Determination (decision)
- In accordance with paragraph 52 of the Housing Ombudsman Scheme, there was a service failure by the landlord in its response to the resident’s request for information about her service charges.
- In accordance with paragraph 52 of the Housing Ombudsman Scheme, there was maladministration by the landlord in its handling of the resident’s property sale.
- In accordance with paragraph 52 of the Housing Ombudsman Scheme, there was maladministration by the landlord in its handling of the associated complaints.
Reasons
- The landlord did not request the appropriate information from the managing agent to enable it to answer the resident’s service charge query satisfactorily. The landlord did not explain clearly to the resident how the information it sent with its stage 2 reply directly answered her query.

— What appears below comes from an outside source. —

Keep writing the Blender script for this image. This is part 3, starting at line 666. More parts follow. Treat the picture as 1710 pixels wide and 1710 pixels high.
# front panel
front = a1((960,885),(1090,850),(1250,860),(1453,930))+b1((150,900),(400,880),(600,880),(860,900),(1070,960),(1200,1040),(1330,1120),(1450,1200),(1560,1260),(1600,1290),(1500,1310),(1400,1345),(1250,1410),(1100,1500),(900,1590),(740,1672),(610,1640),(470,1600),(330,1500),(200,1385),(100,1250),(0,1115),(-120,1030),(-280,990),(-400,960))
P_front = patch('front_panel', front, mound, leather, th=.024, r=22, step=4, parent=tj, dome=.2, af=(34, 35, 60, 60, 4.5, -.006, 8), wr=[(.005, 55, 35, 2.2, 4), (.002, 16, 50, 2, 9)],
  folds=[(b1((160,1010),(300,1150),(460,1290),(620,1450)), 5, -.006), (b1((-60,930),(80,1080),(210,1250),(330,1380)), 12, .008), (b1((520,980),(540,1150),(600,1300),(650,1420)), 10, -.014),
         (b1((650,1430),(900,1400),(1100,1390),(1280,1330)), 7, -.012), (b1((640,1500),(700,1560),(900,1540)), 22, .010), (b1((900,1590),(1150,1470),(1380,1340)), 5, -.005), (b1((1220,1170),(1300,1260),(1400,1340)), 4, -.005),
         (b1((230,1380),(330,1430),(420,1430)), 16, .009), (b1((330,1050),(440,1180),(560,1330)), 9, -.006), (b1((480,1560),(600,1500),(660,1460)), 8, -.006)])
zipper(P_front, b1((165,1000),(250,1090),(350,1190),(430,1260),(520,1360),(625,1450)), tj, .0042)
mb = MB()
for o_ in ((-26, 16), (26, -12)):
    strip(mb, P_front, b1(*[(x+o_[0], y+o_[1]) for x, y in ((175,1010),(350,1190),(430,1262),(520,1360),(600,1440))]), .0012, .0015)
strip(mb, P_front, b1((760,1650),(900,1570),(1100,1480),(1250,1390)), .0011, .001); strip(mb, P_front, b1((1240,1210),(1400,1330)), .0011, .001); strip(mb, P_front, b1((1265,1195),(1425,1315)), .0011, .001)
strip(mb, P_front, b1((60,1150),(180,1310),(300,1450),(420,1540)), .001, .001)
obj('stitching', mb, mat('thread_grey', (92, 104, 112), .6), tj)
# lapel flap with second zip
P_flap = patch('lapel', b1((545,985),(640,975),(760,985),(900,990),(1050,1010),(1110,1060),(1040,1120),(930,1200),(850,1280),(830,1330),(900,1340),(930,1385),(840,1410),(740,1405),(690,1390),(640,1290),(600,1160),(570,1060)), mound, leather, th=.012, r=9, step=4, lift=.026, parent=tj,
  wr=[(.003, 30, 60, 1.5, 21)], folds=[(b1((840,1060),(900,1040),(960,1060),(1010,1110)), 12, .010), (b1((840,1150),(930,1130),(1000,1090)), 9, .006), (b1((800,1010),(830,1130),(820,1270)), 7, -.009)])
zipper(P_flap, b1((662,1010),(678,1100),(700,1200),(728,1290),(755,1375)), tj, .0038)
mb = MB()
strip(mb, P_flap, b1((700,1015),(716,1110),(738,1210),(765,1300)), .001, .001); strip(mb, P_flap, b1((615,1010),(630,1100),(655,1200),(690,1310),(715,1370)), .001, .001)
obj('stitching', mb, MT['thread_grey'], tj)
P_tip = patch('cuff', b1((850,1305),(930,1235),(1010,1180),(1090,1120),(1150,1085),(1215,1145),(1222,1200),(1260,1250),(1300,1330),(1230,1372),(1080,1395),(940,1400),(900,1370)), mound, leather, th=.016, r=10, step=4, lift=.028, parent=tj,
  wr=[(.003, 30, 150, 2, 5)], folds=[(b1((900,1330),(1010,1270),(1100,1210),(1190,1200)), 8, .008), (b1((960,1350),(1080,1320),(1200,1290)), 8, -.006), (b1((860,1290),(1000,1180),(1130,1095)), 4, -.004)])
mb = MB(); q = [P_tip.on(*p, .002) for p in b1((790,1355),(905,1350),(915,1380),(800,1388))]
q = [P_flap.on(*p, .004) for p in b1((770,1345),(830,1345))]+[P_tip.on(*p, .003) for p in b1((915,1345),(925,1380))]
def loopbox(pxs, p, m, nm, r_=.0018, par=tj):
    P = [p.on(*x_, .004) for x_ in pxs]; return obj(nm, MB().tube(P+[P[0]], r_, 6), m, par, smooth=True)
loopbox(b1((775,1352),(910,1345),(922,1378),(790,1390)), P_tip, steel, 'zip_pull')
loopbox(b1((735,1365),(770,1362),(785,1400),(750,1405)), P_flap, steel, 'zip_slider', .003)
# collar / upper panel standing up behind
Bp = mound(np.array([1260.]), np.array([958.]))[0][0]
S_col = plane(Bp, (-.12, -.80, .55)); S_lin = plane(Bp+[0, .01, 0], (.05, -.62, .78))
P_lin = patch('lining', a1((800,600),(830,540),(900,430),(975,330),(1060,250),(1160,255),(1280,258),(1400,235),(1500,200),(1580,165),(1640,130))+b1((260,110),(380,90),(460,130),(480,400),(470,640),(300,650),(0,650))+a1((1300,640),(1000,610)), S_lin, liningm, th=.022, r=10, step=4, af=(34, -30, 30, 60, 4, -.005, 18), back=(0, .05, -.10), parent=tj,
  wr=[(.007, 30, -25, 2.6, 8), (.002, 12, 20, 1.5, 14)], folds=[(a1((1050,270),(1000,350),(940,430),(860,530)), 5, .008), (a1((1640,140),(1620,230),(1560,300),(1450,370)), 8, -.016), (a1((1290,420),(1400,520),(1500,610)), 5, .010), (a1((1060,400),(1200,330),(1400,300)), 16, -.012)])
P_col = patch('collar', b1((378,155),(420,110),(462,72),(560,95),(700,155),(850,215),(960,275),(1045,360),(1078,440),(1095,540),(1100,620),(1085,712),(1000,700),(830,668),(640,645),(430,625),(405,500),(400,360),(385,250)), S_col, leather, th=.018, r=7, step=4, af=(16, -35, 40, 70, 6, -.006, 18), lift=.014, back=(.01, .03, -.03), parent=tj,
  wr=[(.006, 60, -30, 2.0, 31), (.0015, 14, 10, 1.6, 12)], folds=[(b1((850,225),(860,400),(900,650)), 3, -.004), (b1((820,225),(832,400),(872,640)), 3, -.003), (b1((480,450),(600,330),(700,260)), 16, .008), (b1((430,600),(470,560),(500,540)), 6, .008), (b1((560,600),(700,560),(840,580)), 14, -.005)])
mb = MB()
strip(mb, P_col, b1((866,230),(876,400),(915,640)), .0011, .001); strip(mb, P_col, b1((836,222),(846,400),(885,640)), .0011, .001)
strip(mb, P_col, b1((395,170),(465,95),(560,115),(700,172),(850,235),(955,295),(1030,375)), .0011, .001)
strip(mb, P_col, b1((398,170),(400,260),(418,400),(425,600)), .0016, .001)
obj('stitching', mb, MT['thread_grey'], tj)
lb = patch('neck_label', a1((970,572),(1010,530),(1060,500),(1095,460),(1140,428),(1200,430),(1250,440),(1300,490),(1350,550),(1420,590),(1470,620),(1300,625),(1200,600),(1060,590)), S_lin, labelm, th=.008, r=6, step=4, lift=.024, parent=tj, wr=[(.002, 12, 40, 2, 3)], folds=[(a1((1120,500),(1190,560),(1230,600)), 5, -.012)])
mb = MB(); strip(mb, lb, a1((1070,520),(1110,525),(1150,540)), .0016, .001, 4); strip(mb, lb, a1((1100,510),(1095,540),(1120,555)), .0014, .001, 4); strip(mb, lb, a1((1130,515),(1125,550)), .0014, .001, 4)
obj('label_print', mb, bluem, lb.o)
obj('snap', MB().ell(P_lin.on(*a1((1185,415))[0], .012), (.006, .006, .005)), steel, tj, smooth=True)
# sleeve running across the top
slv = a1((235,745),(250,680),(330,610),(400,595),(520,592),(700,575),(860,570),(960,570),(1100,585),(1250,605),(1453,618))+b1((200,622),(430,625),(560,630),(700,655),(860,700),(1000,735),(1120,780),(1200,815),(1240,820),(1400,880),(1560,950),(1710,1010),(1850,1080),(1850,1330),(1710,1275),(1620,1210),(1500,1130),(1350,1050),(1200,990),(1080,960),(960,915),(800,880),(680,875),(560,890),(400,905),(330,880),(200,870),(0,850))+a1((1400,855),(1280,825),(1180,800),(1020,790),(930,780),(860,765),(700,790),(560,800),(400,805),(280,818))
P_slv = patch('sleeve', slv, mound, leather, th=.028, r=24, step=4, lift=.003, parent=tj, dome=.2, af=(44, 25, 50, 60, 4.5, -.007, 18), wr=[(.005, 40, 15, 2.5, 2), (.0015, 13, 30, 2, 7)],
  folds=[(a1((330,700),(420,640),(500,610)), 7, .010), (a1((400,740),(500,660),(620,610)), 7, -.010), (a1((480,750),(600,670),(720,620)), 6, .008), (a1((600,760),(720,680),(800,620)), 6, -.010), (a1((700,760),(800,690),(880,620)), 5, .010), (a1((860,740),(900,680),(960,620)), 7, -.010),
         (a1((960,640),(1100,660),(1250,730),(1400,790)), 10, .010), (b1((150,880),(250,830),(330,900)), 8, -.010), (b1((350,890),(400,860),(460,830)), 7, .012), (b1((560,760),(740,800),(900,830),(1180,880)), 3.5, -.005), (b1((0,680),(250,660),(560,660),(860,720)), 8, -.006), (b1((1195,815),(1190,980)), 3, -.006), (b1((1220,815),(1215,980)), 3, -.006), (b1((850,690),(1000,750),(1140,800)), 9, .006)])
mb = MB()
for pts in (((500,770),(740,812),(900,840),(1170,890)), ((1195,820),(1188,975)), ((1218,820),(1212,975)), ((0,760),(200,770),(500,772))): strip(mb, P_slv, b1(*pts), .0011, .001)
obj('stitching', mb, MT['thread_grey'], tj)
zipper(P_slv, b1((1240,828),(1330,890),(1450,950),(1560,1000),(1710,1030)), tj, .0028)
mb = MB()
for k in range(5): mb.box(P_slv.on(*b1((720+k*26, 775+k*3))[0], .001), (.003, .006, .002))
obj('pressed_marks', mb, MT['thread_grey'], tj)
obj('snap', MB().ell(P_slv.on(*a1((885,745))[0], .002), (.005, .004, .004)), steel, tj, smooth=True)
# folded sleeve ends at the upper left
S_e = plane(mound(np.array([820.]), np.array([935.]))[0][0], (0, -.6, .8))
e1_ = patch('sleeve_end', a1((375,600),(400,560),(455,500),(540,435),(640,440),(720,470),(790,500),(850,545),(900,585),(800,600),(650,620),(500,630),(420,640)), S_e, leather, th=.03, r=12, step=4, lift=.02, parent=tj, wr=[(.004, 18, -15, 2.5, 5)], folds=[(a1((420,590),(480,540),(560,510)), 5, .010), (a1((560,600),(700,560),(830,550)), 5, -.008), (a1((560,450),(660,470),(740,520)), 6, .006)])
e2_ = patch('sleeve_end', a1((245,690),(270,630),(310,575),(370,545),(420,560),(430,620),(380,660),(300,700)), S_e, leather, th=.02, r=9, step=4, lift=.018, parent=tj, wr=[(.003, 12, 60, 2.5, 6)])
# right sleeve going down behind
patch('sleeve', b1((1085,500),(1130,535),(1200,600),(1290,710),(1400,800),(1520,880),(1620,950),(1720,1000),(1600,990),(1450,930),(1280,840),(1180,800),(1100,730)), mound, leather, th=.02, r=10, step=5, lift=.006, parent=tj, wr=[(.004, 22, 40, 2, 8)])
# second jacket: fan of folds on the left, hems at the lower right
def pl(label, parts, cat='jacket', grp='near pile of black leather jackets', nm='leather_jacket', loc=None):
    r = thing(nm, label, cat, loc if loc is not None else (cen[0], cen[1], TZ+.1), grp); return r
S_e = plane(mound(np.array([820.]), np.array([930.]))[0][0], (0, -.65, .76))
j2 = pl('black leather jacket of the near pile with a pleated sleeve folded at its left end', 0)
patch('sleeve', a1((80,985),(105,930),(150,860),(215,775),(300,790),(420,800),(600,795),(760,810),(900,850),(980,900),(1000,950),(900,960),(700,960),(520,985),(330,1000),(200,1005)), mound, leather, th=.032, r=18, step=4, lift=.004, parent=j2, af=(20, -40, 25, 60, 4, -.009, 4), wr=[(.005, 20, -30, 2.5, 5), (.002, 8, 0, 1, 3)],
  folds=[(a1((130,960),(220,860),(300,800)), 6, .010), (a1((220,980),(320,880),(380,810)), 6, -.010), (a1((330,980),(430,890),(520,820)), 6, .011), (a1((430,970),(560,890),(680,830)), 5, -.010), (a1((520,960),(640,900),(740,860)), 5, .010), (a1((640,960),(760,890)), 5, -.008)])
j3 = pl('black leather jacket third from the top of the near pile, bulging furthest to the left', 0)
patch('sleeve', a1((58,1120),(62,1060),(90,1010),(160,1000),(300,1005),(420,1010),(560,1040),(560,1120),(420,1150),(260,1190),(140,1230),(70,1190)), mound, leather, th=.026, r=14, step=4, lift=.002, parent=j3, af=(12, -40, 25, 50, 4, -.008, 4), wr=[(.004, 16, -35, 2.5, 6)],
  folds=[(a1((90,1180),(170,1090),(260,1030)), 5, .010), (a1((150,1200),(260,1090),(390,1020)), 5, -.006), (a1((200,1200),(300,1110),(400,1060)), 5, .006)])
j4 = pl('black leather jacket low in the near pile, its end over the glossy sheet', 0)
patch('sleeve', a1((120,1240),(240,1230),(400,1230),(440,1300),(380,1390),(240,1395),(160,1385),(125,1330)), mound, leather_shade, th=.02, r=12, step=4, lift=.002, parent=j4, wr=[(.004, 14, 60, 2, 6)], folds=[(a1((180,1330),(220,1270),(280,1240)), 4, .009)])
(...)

- The landlord did not address the resident’s question about whether she could place her property with an estate agent. The landlord did not formally advise the resident that the sale had been placed on hold. It also failed to notify the relevant parties that the sale could resume after the resident had paid the outstanding service charges.

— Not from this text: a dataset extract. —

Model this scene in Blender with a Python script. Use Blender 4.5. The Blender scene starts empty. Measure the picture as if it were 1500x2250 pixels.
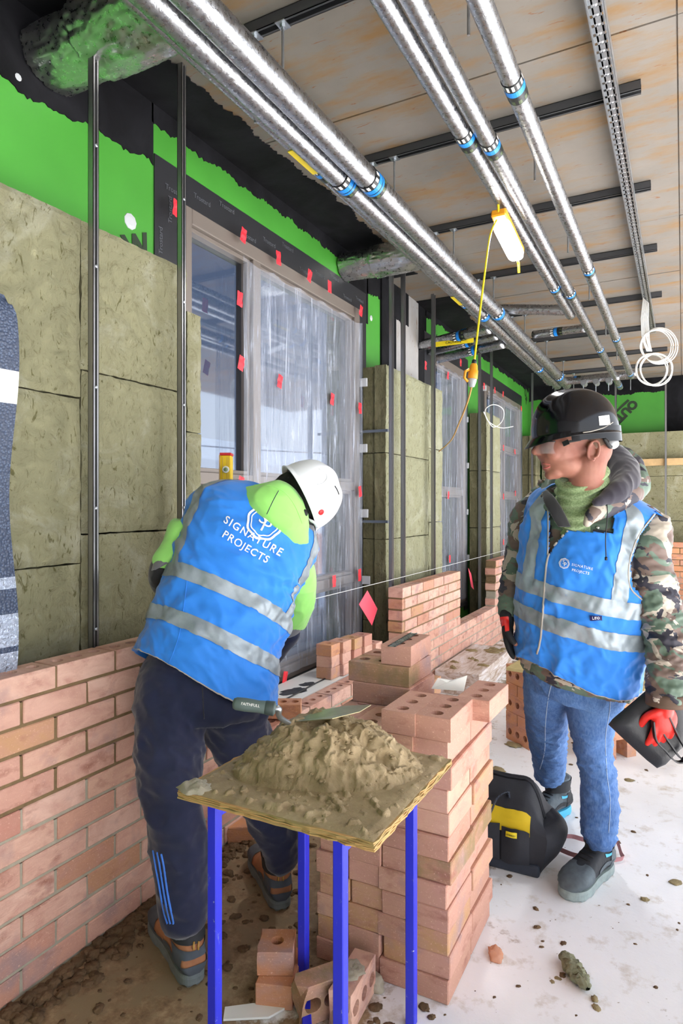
import bpy, bmesh, math, random
from mathutils import Vector, Matrix, noise
from mathutils.bvhtree import BVHTree
random.seed(7)
C = bpy.context.scene.collection
S = bpy.context.scene
V = Vector
PI = math.pi
# ---------------------------------------------------------------- camera, sky, light, exposure
YAW = math.radians(27.8); FPX = 1423.0; HC = 1.37
cam = bpy.data.cameras.new('camera'); cam.sensor_fit = 'HORIZONTAL'; cam.sensor_width = 36.0
cam.lens = 36.0 * FPX / 1500.0; cam.shift_y = -15.0 / 1500.0; cam.clip_start = 0.05
camo = bpy.data.objects.new('camera', cam); C.objects.link(camo)
camo.location = (0, 0, HC); camo.rotation_euler = (PI / 2, 0, YAW); S.camera = camo

w = bpy.data.worlds.new('overcast_sky'); S.world = w; w.use_nodes = True
wn = w.node_tree.nodes; wl = w.node_tree.links
bg = wn['Background']
tc = wn.new('ShaderNodeTexCoord'); sx = wn.new('ShaderNodeSeparateXYZ'); wl.new(tc.outputs['Generated'], sx.inputs[0])
rp = wn.new('ShaderNodeValToRGB'); wl.new(sx.outputs['Z'], rp.inputs[0])
rp.color_ramp.elements[0].position = 0.0; rp.color_ramp.elements[0].color = (0.93, 0.96, 1.0, 1)
rp.color_ramp.elements[1].position = 0.9; rp.color_ramp.elements[1].color = (0.72, 0.82, 1.0, 1)
wl.new(rp.outputs[0], bg.inputs[0]); bg.inputs[1].default_value = 1.7

def sun(name, direction, strength, ang, col):
    l = bpy.data.lights.new(name, 'SUN'); l.energy = strength; l.angle = math.radians(ang); l.color = col
    o = bpy.data.objects.new(name, l); C.objects.link(o)
    o.rotation_euler = V(direction).to_track_quat('-Z', 'Y').to_euler(); return o
sun('daylight', (-0.50, -0.16, -0.85), 15, 2, (1.0, 0.96, 0.90))
S.view_settings.view_transform = 'Standard'; S.view_settings.look = 'None'
S.view_settings.exposure = 0.80; S.view_settings.gamma = 1.0; S.view_settings.use_curve_mapping = False
S.cycles.use_denoising = True
S.cycles.max_bounces = 10; S.cycles.transparent_max_bounces = 12

# ---------------------------------------------------------------- projection helper: a pixel of the 1500x2250 frame + a real plane -> a point
FW = V((-math.sin(YAW), math.cos(YAW), 0)); RT = V((math.cos(YAW), math.sin(YAW), 0)); UP = V((0, 0, 1))
def ray(px, py): return FW + RT * ((px - 750) / FPX) - UP * ((py - 1110) / FPX)
CO = V((0, 0, HC))
def at(px, py, X=None, Y=None, Z=None, d=None):
    r = ray(px, py)
    t = d if d is not None else X / r.x if X is not None else Y / r.y if Y is not None else (Z - HC) / r.z
    return CO + r * t

# ---------------------------------------------------------------- materials
class Mt:
    def __init__(s, name, col=(.5, .5, .5), rough=.7, metal=0.0, **k):
        s.m = bpy.data.materials.new(name); s.m.use_nodes = True
        s.t = s.m.node_tree; s.n = s.t.nodes; s.b = s.n['Principled BSDF']
        s.b.inputs['Base Color'].default_value = (*col, 1); s.b.inputs['Roughness'].default_value = rough
        s.b.inputs['Metallic'].default_value = metal
        for q, v in k.items(): s.b.inputs[q.replace('_', ' ')].default_value = v
        s.co = None; s.m.diffuse_color = (*col, 1)
    def L(s, a, b): s.t.links.new(a, b)
    def coord(s, kind='Object', scale=(1, 1, 1)):
        if kind == 'World':
            o = s.n.new('ShaderNodeNewGeometry').outputs['Position']
        else: o = s.n.new('ShaderNodeTexCoord').outputs[kind]
        mp = s.n.new('ShaderNodeMapping'); mp.inputs['Scale'].default_value = scale; s.L(o, mp.inputs[0]); return mp.outputs[0]
    def noise(s, co, scale=5, detail=4, rough=.6, dist=0):
        n = s.n.new('ShaderNodeTexNoise'); n.inputs['Scale'].default_value = scale; n.inputs['Detail'].default_value = detail
        n.inputs['Roughness'].default_value = rough; n.inputs['Distortion'].default_value = dist; s.L(co, n.inputs['Vector']); return n.outputs[0]
    def voro(s, co, scale=5, feature='F1'):
        n = s.n.new('ShaderNodeTexVoronoi'); n.feature = feature; n.inputs['Scale'].default_value = scale; s.L(co, n.inputs['Vector']); return n.outputs[0]
    def ramp(s, f, stops, interp='LINEAR'):
        r = s.n.new('ShaderNodeValToRGB'); r.color_ramp.interpolation = interp
        e = r.color_ramp.elements
        while len(e) < len(stops): e.new(.5)
        for el, (p, c) in zip(e, stops):
            el.position = p; el.color = (*c, 1) if len(c) == 3 else c
        s.L(f, r.inputs[0]); return r.outputs[0]
    def g(s, f, a, b):      # grey ramp between a and b
        return s.ramp(f, [(a, (0, 0, 0)), (b, (1, 1, 1))] if a < b else [(b, (1, 1, 1)), (a, (0, 0, 0))])
    def mix(s, f, a, b, mode='MIX'):
        m = s.n.new('ShaderNodeMix'); m.data_type = 'RGBA'; m.blend_type = mode
        for sock, v in ((m.inputs[0], f), (m.inputs[6], a), (m.inputs[7], b)):
            if isinstance(v, (int, float)): sock.default_value = v
            elif isinstance(v, tuple): sock.default_value = (*v, 1)
            else: s.L(v, sock)
        return m.outputs[2]
    def rand(s): return s.n.new('ShaderNodeObjectInfo').outputs['Random']
    def col(s, c): s.L(c, s.b.inputs['Base Color']); return s
    def rough(s, c): s.L(c, s.b.inputs['Roughness']); return s
    def bump(s, h, strength=.3, dist=.01):
        b = s.n.new('ShaderNodeBump'); b.inputs['Strength'].default_value = strength; b.inputs['Distance'].default_value = dist
        s.L(h, b.inputs['Height']); s.L(b.outputs[0], s.b.inputs['Normal']); return s
def hx(h):
    f = lambda c: c / 12.92 if c <= .04045 else ((c + .055) / 1.055) ** 2.4
    return tuple(f(int(h[i:i + 2], 16) / 255) for i in (0, 2, 4))
MAT = {}
def simple(key, h, rough=.7, metal=0., bump=None, var=.0, scale=8, coord='Object', **k):
    m = Mt(key, hx(h), rough, metal, **k)
    if var or bump:
        co = m.coord(coord); n = m.noise(co, scale, 5)
        if var:
            c = hx(h); m.col(m.ramp(n, [(.3, tuple(x * (1 - var) for x in c)), (.7, tuple(min(1, x * (1 + var)) for x in c))]))
        if bump: m.bump(m.noise(co, bump[0], 6), bump[1], bump[2])
    MAT[key] = m.m; return m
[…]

- The quality of the stage one reply was poor as it did not offer a resolution to the resident’s service charge query and did not advise her she could escalate the complaint to stage 2 if she remained dissatisfied. There was a delay in sending the stage 2 response and the landlord failed to acknowledge this in the stage 2 reply. Although the landlord offered additional financial redress for its complaint handling failings, it did so after the complaint had been accepted by the Ombudsman for investigation.
Orders
- The landlord is ordered within four weeks of this report to:
- Write to the resident to apologise for the failings identified in this report.
- Pay the resident £50 for its handling of the resident’s service charge enquiry.
- Pay the resident a total of £400 in relation to its handling of the property sale (this sum includes the £50 already offered by the landlord).
Recommendation
- The landlord should reoffer the resident the £75 offered in its stage one reply and the £425 for complaints handling if these sums have not already been paid.